### What is asked
Copy exactly, please, the lines of the data from its start through the line containing "s.v, s.f, s.m = [], [], []".

### Data segment

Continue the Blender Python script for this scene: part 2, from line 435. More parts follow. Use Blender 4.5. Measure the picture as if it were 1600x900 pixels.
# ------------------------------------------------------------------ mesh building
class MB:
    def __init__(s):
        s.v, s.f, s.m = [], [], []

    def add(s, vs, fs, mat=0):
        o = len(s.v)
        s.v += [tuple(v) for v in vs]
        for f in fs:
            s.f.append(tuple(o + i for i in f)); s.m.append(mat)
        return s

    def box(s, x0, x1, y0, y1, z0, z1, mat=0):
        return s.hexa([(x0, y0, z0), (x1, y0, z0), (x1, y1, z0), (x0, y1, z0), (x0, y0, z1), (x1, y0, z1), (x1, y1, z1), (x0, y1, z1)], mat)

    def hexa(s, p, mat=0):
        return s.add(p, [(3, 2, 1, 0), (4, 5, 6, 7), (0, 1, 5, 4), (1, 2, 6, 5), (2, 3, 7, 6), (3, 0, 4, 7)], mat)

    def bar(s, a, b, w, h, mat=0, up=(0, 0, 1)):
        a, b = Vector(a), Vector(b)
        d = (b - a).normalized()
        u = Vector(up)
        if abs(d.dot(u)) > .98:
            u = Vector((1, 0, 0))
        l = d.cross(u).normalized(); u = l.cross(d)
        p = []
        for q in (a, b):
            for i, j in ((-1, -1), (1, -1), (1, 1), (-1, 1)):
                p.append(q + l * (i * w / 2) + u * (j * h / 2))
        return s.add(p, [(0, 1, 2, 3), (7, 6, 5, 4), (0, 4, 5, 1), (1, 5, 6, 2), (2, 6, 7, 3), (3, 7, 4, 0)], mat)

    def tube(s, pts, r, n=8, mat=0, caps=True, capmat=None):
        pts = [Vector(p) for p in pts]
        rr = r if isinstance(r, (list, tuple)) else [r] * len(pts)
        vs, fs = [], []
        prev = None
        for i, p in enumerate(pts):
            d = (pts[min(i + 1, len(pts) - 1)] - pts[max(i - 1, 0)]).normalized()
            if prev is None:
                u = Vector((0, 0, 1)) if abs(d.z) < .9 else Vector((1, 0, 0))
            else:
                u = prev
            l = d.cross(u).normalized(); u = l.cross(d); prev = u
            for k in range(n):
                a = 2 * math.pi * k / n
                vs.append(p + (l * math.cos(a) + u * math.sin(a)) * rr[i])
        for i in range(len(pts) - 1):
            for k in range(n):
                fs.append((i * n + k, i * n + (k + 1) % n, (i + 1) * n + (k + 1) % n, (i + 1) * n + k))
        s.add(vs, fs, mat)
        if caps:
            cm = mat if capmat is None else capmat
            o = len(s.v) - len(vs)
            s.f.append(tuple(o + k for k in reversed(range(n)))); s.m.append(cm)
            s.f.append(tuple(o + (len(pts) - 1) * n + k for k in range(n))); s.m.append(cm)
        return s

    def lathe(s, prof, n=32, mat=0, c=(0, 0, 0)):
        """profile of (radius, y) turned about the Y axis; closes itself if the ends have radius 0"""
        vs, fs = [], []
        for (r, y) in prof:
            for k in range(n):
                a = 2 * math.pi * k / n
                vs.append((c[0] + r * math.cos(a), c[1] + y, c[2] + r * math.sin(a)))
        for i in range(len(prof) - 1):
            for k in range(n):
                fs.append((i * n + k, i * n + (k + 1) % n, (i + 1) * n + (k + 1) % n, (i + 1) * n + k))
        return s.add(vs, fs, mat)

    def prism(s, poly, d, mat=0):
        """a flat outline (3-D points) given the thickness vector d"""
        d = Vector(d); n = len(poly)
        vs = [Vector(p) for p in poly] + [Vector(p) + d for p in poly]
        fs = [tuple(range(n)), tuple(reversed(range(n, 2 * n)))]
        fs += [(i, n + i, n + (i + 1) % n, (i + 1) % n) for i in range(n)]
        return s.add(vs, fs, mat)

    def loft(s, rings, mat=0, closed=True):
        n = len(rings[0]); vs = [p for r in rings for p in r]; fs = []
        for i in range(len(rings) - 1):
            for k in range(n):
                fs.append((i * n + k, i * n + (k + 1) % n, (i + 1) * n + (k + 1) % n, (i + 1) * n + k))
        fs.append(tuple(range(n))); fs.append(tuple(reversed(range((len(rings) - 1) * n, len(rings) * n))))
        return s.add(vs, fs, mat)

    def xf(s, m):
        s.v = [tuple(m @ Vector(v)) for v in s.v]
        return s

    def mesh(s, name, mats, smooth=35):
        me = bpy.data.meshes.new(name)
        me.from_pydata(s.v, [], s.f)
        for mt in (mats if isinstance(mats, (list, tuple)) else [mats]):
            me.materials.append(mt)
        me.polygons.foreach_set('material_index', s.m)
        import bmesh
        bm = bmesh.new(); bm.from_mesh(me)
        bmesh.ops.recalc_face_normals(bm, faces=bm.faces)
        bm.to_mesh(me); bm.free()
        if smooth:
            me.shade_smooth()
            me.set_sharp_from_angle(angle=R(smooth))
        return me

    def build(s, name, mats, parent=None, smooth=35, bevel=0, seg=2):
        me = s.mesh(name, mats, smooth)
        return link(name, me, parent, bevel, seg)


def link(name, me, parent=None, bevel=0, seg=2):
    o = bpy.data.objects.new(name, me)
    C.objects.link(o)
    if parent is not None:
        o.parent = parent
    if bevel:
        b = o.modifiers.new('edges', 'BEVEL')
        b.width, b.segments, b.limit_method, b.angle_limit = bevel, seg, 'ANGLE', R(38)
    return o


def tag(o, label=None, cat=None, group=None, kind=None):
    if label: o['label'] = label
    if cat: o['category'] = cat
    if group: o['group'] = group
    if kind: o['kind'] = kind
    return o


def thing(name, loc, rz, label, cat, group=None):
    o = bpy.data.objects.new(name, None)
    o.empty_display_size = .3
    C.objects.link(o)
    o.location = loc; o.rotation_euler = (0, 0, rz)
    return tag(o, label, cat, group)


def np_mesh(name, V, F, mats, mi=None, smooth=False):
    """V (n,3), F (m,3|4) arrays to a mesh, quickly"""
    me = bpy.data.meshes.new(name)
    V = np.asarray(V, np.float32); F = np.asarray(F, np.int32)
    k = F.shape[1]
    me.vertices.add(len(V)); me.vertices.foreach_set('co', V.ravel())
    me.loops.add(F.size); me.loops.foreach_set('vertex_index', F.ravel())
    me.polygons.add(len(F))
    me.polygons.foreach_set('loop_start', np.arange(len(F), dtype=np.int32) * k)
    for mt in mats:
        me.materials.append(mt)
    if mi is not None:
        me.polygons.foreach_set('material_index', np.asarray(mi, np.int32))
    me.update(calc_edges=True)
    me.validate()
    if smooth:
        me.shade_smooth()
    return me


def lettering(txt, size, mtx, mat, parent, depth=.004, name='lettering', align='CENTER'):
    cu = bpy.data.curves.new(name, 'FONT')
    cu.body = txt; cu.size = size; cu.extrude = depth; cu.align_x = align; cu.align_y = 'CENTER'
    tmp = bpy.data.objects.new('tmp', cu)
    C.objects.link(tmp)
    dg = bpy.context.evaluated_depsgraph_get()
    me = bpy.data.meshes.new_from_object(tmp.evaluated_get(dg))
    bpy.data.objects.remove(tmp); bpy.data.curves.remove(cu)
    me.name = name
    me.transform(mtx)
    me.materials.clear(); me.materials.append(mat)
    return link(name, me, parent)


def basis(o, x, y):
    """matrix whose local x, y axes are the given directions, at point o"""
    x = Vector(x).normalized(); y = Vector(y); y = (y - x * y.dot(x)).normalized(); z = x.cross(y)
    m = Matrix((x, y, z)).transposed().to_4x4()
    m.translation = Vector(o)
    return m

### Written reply
Continue the Blender Python script for this scene: part 2, from line 435. More parts follow. Use Blender 4.5. Measure the picture as if it were 1600x900 pixels.
# ------------------------------------------------------------------ mesh building
class MB:
    def __init__(s):
        s.v, s.f, s.m = [], [], []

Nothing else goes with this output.